Many believe that a will is the only document required to fulfill their wishes after death. However, because of probate, carrying out the allocations specified in your Will can be time-consuming and complicated. This is where a Trust comes in: property dispersed through a Trust is not subject to probate. A trust also allows you to have more say over how your property is dispersed.

There are several types of trusts, and understanding how they differ might help you choose the best one for your financial needs. It’s critical to understand the distinctions between a Living Trust and a Testamentary Trust, as well as a Revocable Trust and an Irrevocable Trust. Whichever trusts you choose, they may assist you in avoiding probate, gaining tax benefits, protecting assets from creditors, and exercising control over assets. 

For many, the subject of estate planning can be intimidating, stressful, and complicated. You don’t want to think about the unavoidable, but with our assistance, you can go through the process and feel confident in your decisions.

What is a Trust? 

A trust is commonly used to reduce estate taxes and can provide additional benefits as part of a well-crafted estate plan.

A trust is a fiduciary arrangement in which a third party, or trustee, holds assets on behalf of one or more beneficiaries. Trusts can be structured in various ways and can define how and when assets pass to beneficiaries.

Because trusts typically escape probate, your beneficiaries may have access to these assets sooner than they would to assets passed through a will. Furthermore, if it is an irrevocable trust, it may not be deemed part of your taxable estate, resulting in lower taxes due upon your death.

Common Types of Trusts 

Revocable Trust

A revocable trust is a legal document allowing you to manage assets while you live and distribute the remaining property to your beneficiaries after you die. “Revocable” means that you can change or cancel the Trust at any time, as long as you are competent to do so.

The grantor is frequently the initial trustee. During their lifetime, they can transfer property into the Trust and remove property from the Trust. When the grantor dies, a revocable trust becomes an irrevocable trust.


  • Only you have the authority to change or revoke the Trust.
  • Reduces the cost and inconvenience of probate, making estate planning easier.
  • This Trust may pass to your heirs sooner, providing your family with greater financial security.


  • Your beneficiaries will have less control over what they inherit.

Irrevocable Trust 

An Irrevocable Trust cannot be amended unless all of the beneficiaries agree. At first look, it may appear that irrevocable trusts are never a good idea, but they can be highly useful in some situations. The majority of persons who create Irrevocable Trusts do so for tax reasons. Furthermore, because they can safeguard against litigation and creditors, Irrevocable Trusts might be beneficial for those who work in a litigious field, such as doctors or lawyers.


  • Reduces the estate tax.
  • Assets are shielded from creditors.
  • Provides for family members under the age of 18, who are financially dependent, or who may have special requirements.

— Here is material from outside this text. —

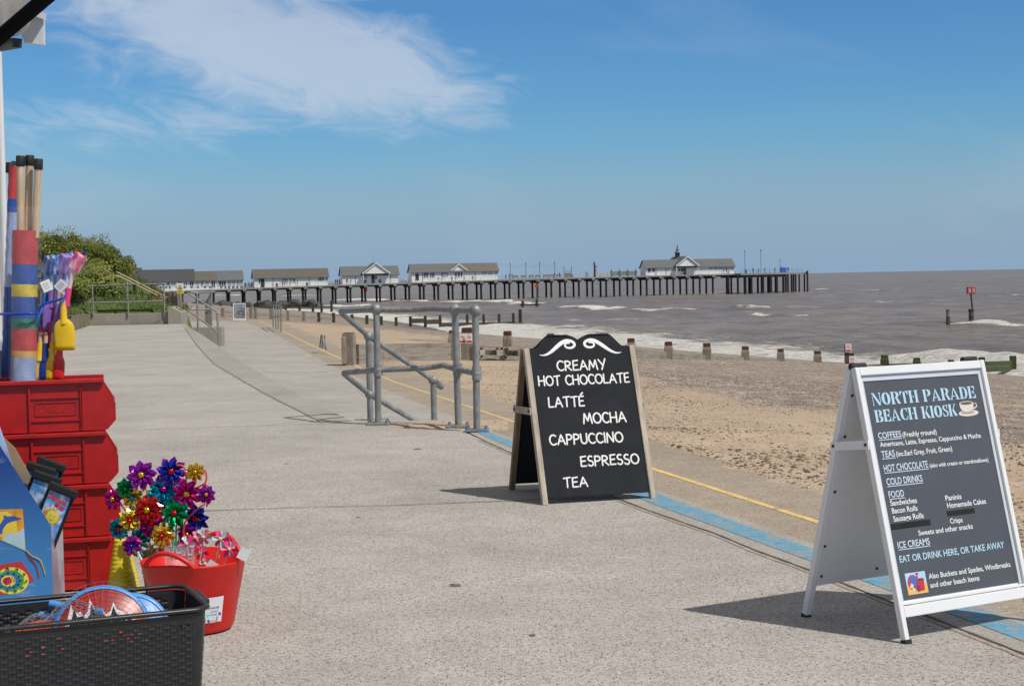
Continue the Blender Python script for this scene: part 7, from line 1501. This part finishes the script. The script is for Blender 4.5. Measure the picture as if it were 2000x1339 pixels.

  • When assets are placed in a trust, they no longer belong to you.

Living Trust 

A Revocable Trust is another term for a Living Trust. It is created by you during your lifetime and will benefit your designated beneficiaries when you die. While Living Trusts can help your loved ones avoid the time-consuming and often costly process of probate, they are not an effective asset protection tool while you are still alive. True, assets in a Living Trust are more difficult to access, but they could still end up in the hands of creditors during your lifetime. By no means is it foolproof.

Testamentary Trust 

A Testamentary Trust, often known as a “Will Trust” or a “Trust Under Will,” is created within a Will and does not take effect until your death. Your Last Will and Testament specifies how the Trust should be established at the appropriate moment. Testamentary Trusts are not deemed Living Trusts since they are not a viable document until you die (thus the term “living”). Remember that Testamentary Trusts must go through probate, and you will lose some of the privacy protection that other Trusts can provide – both of which are important benefits of Trusts in the first place.

How to Choose the Best Type of Trust For You? 

Although they might be beneficial, not everyone needs Trust. Setting up a trust, for example, may not be worth the cost if you have a little estate and want to avoid probate. Many states have simplified the probate process for estates with minimal assets.

A revocable trust is the ideal option for most people who want to set up a trust. You will keep control of your assets and will be able to change the terms. When you have a high-value estate that may be subject to estate taxes, you want to shield your assets from creditors, or you have a beneficiary with special needs, an irrevocable trust makes sense.